4. What do you love about being an historian?

I love all aspects of research, and often think I would have been happy as a medieval scholar-monk. I became fascinated with history in high school and this continued in university when, as a mature-age student, I discovered that sometimes history can speak truth to power. I also appreciate the flexibility of an academic job, with time for reading, research, thinking, and writing.

5. What’s the one aspect you find most challenging about being an ECR?

Landing my first position came with an overpowering feeling of relief: the previous ten years’ worth of limited income and precarious prospects had been worth it! I probably  hadn’t realised quite how anxious I felt living in the academic precariat. I have three children and a mortgage, so my thirties were an anxious time of wondering whether I was good enough to make it in academia. Once the PhD was complete and no job offers were immediately forthcoming, I gave myself time limits to stick with the search, which I think was important for my mental health. Working mostly from home in the hours between the school run was also difficult, so I started Facebook groups to feel less isolated: Immigration History (Australia) and Academic Mums.

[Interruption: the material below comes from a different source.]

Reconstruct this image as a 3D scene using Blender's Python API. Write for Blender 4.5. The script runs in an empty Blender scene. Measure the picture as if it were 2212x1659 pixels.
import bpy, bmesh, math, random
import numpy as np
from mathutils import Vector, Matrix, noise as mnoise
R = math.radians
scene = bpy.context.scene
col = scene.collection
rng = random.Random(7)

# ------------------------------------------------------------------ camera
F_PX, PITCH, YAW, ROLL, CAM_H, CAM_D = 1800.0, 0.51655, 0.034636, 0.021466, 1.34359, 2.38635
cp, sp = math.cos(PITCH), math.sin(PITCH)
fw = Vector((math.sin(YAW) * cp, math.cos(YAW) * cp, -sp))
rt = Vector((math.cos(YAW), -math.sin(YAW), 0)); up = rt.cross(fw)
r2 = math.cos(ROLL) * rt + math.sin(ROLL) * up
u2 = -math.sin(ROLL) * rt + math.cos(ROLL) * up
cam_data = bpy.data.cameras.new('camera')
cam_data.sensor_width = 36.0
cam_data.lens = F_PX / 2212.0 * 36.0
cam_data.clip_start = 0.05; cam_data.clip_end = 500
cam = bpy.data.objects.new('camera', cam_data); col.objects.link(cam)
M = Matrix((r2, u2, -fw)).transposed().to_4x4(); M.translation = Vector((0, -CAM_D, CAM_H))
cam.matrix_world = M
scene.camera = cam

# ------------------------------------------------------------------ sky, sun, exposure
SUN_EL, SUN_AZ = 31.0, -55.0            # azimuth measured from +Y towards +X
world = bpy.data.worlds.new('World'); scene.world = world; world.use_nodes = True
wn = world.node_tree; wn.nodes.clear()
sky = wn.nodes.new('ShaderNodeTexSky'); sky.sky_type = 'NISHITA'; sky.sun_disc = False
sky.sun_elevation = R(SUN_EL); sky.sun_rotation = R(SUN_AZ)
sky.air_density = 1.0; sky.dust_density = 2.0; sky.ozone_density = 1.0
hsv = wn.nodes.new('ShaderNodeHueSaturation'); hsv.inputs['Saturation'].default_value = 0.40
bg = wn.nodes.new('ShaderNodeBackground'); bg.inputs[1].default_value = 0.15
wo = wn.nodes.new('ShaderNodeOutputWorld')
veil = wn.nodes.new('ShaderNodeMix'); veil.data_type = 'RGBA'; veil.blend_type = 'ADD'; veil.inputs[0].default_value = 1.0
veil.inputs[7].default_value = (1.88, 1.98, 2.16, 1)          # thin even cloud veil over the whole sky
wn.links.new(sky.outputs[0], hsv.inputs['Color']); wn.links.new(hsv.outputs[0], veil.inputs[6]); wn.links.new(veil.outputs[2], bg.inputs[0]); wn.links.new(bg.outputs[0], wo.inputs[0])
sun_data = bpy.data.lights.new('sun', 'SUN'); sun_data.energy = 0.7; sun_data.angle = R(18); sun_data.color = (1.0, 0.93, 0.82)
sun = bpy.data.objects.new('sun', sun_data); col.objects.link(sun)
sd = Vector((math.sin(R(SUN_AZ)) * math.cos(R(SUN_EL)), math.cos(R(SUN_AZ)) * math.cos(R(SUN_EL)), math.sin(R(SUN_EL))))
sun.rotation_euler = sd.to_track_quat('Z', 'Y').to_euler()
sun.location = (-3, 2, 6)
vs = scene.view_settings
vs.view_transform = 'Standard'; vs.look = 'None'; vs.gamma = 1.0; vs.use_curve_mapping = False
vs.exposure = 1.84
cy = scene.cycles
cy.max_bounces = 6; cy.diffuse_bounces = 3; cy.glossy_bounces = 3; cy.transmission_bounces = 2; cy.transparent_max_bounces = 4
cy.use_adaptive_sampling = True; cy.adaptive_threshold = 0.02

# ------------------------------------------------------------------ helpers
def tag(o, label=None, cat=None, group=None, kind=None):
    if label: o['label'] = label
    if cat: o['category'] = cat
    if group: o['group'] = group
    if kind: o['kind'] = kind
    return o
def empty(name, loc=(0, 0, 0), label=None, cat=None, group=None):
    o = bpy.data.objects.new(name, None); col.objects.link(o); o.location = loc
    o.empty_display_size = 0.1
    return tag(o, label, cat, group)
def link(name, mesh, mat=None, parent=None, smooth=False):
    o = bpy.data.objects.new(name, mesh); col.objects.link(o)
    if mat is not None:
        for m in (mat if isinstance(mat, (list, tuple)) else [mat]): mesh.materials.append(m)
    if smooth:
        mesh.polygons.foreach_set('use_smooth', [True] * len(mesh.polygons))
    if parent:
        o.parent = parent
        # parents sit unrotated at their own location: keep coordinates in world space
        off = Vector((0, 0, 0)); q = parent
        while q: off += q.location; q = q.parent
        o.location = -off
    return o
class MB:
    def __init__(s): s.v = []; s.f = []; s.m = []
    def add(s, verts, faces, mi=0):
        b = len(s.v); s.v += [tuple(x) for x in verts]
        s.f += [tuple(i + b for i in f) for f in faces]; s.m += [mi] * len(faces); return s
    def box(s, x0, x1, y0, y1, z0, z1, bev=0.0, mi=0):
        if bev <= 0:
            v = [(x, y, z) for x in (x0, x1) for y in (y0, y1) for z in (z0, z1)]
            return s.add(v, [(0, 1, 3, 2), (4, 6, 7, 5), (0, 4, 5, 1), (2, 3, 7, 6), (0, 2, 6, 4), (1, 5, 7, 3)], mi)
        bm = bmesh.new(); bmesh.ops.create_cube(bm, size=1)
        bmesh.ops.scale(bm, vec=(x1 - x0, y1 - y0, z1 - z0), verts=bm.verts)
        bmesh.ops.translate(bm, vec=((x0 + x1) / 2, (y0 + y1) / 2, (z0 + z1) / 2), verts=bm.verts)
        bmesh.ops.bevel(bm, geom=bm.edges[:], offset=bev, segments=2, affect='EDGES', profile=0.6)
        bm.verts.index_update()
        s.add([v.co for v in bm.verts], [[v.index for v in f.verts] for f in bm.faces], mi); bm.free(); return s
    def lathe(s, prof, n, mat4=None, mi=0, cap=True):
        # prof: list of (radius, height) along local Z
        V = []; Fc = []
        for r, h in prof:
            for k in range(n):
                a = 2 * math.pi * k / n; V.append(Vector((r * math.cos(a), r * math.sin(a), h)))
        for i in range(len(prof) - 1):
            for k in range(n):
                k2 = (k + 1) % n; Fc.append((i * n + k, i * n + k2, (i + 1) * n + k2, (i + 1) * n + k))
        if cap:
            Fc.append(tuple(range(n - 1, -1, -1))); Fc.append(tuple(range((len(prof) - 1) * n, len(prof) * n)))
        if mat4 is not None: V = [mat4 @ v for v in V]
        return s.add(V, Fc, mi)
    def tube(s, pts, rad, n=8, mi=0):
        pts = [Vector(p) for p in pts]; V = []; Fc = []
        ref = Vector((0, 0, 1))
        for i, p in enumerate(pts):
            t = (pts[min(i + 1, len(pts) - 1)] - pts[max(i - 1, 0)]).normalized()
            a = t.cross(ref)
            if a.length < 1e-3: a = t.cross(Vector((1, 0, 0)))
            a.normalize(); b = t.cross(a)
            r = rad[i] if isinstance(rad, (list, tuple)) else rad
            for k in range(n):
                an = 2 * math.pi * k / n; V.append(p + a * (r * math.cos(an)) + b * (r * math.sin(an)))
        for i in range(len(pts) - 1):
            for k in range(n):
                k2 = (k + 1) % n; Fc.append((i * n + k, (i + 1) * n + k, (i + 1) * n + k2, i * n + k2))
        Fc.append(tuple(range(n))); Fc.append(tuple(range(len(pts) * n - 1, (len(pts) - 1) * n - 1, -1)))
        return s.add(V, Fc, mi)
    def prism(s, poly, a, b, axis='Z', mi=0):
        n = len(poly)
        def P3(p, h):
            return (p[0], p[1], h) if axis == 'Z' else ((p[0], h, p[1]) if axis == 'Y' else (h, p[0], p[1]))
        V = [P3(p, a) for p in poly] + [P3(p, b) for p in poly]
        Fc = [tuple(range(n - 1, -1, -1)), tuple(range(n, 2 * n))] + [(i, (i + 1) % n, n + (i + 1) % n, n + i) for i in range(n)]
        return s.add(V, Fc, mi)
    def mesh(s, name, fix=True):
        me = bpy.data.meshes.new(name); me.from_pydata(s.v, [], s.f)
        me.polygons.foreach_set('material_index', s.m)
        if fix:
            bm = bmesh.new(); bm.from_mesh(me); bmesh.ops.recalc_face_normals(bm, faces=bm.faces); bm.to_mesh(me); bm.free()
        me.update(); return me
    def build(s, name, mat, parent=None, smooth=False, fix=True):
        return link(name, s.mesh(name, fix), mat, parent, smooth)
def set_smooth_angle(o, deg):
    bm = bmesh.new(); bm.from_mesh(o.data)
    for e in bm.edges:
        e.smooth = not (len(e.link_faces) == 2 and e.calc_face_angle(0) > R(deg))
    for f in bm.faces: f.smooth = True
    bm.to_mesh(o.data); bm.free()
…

6. What do you find most exciting?

I am most excited about the seemingly limitless research possibilities enabled by having a continuing position, and am now enjoying my work in a way I haven’t been able to before. I really enjoy collaborating with fellow academics, and am also very pleased to have a community of students to get to know at my new university.

7. If you could go back to any historical period, where would you go and why?

This is such a hard question. I immediately answer 1940s, Second World War: this is the period I feel an intellectual and emotional attachment to, and all my work so far has focused on the 1940s. But I would also like to go back to the beginning, I want to know everything. Send me back twenty or thirty thousand years!